Colloidal quasicrystals with 12-fold and 18-fold diffraction symmetry

Abstract

Micelles are the simplest example of self-assembly found in nature. As many other colloids, they can self-assemble in aqueous solution to form ordered periodic structures. These structures so far all exhibited classical crystallographic symmetries. Here we report that micelles in solution can self-assemble into quasicrystalline phases. We observe phases with 12-fold and 18-fold diffraction symmetry. Colloidal water-based quasicrystals are physically and chemically very simple systems. Macroscopic monodomain samples of centimeter dimension can be easily prepared. Phase transitions between the fcc phase and the two quasicrystalline phases can be easily followed in situ by time-resolved diffraction experiments.
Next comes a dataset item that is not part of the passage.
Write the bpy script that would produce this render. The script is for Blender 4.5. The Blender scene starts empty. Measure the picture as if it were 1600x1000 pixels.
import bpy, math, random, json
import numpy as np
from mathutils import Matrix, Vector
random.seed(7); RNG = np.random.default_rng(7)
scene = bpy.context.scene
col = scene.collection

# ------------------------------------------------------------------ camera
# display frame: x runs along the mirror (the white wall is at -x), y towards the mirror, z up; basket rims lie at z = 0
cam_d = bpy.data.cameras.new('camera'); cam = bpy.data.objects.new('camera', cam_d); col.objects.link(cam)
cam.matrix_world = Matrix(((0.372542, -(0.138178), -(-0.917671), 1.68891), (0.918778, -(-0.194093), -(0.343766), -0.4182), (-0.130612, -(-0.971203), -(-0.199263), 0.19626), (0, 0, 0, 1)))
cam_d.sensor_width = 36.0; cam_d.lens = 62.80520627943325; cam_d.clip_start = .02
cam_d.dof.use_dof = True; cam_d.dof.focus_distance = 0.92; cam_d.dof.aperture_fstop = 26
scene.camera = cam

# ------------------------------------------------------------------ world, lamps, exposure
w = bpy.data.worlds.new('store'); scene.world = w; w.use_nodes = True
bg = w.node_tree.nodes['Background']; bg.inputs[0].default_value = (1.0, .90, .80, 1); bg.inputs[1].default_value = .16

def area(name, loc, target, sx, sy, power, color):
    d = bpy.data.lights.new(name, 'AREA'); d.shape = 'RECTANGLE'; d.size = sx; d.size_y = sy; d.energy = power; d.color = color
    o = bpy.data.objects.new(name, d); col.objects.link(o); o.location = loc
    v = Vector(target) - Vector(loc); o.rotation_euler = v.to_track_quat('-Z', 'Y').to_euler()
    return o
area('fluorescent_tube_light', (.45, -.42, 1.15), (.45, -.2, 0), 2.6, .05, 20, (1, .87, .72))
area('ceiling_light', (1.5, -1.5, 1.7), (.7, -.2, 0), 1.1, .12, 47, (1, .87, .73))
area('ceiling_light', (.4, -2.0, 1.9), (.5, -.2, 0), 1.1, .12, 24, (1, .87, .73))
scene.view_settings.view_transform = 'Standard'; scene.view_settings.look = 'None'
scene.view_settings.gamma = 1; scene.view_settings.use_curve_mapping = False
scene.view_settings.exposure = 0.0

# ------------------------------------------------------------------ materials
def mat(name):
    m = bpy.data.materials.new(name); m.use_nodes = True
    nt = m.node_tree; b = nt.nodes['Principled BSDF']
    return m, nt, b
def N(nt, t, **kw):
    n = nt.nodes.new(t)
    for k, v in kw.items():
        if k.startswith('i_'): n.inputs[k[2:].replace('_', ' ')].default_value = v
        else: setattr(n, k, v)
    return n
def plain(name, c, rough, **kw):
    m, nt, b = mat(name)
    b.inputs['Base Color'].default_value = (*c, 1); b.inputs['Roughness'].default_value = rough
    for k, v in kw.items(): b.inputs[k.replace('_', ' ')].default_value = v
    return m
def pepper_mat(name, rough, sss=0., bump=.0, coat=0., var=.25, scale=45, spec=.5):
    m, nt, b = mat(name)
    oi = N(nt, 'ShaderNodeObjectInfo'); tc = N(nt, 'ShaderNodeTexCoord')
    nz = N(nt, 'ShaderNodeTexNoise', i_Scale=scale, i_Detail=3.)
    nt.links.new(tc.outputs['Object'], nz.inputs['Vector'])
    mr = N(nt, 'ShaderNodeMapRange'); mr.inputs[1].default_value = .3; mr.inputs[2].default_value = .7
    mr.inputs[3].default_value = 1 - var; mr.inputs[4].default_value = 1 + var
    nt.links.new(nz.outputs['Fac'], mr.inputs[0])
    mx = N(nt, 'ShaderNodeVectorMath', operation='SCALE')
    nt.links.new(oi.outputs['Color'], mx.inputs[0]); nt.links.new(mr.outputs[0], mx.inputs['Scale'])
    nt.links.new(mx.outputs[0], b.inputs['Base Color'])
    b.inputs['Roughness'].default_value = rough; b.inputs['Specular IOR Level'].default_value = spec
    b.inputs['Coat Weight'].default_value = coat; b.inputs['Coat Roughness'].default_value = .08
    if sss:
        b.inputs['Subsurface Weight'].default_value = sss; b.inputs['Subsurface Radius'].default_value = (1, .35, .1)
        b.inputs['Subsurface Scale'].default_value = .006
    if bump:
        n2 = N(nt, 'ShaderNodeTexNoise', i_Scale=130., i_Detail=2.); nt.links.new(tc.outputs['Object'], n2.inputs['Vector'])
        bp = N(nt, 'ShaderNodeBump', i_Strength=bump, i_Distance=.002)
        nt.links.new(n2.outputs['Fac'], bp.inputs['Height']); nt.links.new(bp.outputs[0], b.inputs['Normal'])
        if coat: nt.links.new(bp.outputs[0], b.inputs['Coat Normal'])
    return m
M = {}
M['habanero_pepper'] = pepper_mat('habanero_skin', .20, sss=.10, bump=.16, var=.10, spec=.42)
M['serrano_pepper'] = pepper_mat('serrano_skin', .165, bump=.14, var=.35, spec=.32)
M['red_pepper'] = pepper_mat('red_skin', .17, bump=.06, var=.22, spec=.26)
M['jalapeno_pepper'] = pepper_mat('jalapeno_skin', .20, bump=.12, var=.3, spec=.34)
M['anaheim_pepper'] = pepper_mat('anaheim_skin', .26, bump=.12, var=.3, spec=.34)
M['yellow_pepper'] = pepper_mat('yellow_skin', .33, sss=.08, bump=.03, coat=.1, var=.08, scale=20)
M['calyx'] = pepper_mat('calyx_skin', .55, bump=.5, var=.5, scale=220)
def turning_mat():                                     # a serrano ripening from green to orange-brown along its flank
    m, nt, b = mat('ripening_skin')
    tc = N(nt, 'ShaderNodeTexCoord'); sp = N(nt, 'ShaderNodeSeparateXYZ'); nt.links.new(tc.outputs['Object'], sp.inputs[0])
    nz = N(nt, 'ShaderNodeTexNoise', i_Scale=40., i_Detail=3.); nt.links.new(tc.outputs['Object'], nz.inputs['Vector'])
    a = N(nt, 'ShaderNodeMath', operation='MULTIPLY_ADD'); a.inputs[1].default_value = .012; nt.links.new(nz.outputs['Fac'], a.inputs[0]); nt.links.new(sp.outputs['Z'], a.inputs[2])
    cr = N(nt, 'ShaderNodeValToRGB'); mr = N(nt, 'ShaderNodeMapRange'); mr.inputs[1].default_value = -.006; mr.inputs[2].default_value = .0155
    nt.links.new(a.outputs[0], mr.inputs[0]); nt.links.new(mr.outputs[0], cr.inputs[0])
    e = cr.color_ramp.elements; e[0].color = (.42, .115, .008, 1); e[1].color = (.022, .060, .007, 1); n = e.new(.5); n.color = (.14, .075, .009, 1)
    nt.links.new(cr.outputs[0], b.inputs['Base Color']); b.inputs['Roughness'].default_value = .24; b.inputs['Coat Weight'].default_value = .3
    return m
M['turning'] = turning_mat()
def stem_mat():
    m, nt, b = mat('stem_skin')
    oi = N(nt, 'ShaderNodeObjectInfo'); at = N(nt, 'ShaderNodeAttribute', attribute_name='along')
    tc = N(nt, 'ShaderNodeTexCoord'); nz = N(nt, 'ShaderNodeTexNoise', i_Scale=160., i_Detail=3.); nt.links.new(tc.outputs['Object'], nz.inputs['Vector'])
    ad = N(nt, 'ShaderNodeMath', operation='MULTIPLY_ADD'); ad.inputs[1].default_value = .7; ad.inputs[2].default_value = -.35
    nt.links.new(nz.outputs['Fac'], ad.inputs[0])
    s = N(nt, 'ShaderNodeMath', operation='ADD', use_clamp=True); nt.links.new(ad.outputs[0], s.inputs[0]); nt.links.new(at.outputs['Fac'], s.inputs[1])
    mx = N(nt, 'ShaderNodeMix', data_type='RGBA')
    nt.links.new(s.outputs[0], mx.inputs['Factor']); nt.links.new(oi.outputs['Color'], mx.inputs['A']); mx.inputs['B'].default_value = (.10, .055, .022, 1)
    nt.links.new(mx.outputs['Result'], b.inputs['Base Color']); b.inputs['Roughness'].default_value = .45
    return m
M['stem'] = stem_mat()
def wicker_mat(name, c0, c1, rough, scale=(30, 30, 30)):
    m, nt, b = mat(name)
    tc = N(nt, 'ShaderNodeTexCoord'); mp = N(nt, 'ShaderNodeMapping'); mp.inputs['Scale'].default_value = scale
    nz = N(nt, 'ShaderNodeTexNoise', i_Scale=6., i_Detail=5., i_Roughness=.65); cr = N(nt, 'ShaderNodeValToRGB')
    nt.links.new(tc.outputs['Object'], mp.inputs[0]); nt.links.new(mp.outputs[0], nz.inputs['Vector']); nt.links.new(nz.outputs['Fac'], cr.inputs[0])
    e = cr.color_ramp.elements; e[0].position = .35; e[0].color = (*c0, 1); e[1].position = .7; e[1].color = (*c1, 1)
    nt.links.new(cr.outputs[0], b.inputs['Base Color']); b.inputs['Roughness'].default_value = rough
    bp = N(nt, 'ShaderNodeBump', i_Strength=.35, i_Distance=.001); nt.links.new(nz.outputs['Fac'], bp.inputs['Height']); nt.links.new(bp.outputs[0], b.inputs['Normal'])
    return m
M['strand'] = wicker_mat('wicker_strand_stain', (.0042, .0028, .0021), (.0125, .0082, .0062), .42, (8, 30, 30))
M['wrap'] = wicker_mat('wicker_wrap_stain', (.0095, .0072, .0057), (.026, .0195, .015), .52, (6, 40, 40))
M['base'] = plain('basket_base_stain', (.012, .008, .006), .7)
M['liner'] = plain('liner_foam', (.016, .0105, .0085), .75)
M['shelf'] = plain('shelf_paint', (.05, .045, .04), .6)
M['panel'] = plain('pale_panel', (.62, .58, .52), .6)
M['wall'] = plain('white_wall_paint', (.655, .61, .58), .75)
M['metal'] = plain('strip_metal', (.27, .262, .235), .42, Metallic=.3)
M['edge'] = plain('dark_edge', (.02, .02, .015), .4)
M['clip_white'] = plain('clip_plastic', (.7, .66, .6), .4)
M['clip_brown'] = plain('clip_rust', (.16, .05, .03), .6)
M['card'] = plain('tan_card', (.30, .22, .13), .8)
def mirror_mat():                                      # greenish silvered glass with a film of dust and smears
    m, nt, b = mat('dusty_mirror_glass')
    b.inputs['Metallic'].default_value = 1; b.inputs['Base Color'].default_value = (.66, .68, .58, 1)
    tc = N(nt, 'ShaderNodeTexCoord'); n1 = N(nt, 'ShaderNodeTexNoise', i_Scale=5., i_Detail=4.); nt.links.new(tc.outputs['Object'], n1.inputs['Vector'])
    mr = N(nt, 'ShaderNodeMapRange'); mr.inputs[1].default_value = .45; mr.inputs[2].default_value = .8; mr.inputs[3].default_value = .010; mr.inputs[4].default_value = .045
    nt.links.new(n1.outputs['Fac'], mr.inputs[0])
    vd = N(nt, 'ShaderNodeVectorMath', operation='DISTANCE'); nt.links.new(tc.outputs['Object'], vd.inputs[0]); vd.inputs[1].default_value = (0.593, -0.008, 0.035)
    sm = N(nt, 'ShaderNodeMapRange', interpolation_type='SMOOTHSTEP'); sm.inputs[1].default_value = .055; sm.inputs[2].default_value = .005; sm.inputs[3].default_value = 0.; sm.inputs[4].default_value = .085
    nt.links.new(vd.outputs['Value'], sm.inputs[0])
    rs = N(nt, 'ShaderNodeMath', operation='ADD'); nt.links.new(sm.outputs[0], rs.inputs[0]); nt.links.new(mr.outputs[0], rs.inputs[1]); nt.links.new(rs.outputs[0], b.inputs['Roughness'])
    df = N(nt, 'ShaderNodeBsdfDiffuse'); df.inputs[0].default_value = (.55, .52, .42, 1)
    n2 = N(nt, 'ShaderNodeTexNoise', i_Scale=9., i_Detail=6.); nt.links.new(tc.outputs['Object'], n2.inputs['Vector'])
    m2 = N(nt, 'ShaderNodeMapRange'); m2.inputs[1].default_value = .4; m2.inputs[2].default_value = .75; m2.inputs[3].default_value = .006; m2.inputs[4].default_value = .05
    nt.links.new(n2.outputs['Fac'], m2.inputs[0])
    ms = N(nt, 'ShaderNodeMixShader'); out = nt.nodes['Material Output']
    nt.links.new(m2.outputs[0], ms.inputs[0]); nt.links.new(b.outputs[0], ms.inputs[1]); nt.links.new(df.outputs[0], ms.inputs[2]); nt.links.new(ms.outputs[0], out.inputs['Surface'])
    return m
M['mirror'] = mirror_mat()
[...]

The discovery of quasicrystalline colloidal solutions advances the theoretical understanding of quasicrystals considerably, as for these systems the stability of quasicrystalline states has been theoretically predicted for the concentration and temperature range, where they are experimentally observed. Also for the use of quasicrystals in advanced materials this discovery is of particular importance, as it opens the route to quasicrystalline photonic band gap materials via established water-based colloidal self-assembly techniques.

Fig. 1.

Synchrotron SAXS (A, B, and C) and SANS (D and E) diffraction patterns of the fcc phase (A) and the quasicrystalline phases Q12 (B, D, and E) and Q18 (C). The SANS patterns have been recorded parallel (D) and normal (E) to the 12-fold rotation axis The circles and lines indicate the position of the reflections that are compared to the calculated positions for a quasicrystal in Fig. 6. The scattering vector q is given in nm^-1; the intensity is displayed on a logarithmic scale.

Fig. 6.

Diffraction patterns of the dodecagonal phase (A and D), the 0°/30°-rotated multidomain fcc phase (B and E), the enneagonal phase (C), and the 0°/20°/40°-rotated multidomain fcc phase (F). A and C are calculated for the h₁h₂h₃h₄0 reciprocal space layer, D perpendicular to it. The encircled reflections are observed experimentally. The reflections encircled in white occur for both the quasicrystalline and the mixed fcc structure. The reflections encircled in yellow occur only for the quasicrystalline structures and are observed experimentally. The reflections for the quasicrystals are indexed based on a set of five reciprocal base vectors for the Q12 phase and on a set of seven reciprocal base vectors for the Q18 phase.

Fig. 2.

Series of synchrotron small-angle X-ray scattering curves for isotropic samples in a concentration range between 14 and 20%. At concentrations of 18 and 20%, the observed peak positions are in good agreement with an fcc structure (space group ). The scattering curves at lower concentrations are characterized by a suppression of the intensity of the 110 reflection and the development of a peak at q^∗ = 0.45 nm^-1, which for the dodecagonal structure corresponds to the 20100 reflection.

Fig. 3.

Time-resolved microfocus synchrotron SAXS experiment showing the temperature-induced transition from the fcc phase to the Q12 and Q18 phases. The diffraction patterns were recorded in 10-s frames. The dotted line indicates that the involved length scale during the phase transition remains constant. The transition into the Q12 phase proceeds by appearance of an additional set of six reflections after 10 s and subsequently into the Q18 phase by the splitting into further six reflections after 50 s, as indicated by the arrows.

Fig. 4.

Micellar packing in the fcc phase (A and D), in a multidomain 0°/30°-rotated, twinned fcc phase (n = 2) with 12-fold symmetry (B and E), and in a multidomain 0°/20°/40°-rotated twinned fcc phase (n = 1) with 18-fold symmetry (C and F). (Upper) A view normal to the micellar layers; (Lower) a view perpendicular to the layers.

Fig. 5.

Schematic representation of a layer of hexagonally packed polymer micelles (A), an overlay showing the structural relation between an fcc (111) layer and the corresponding layers of the enneagonal and dodecagonal quasicrystals (B and C), a periodic tiling and the tile representing the [111] projection of the fcc phase (D), the tiling and the tiles of the dodecagonal Q12 phase (F) and the enneagonal Q18 phase (G), and an overlay showing the structural relation between the fcc crystal and the enneagonal and dodecagonal quasicrystals with their respective PAS (E). Different colors represent different layers.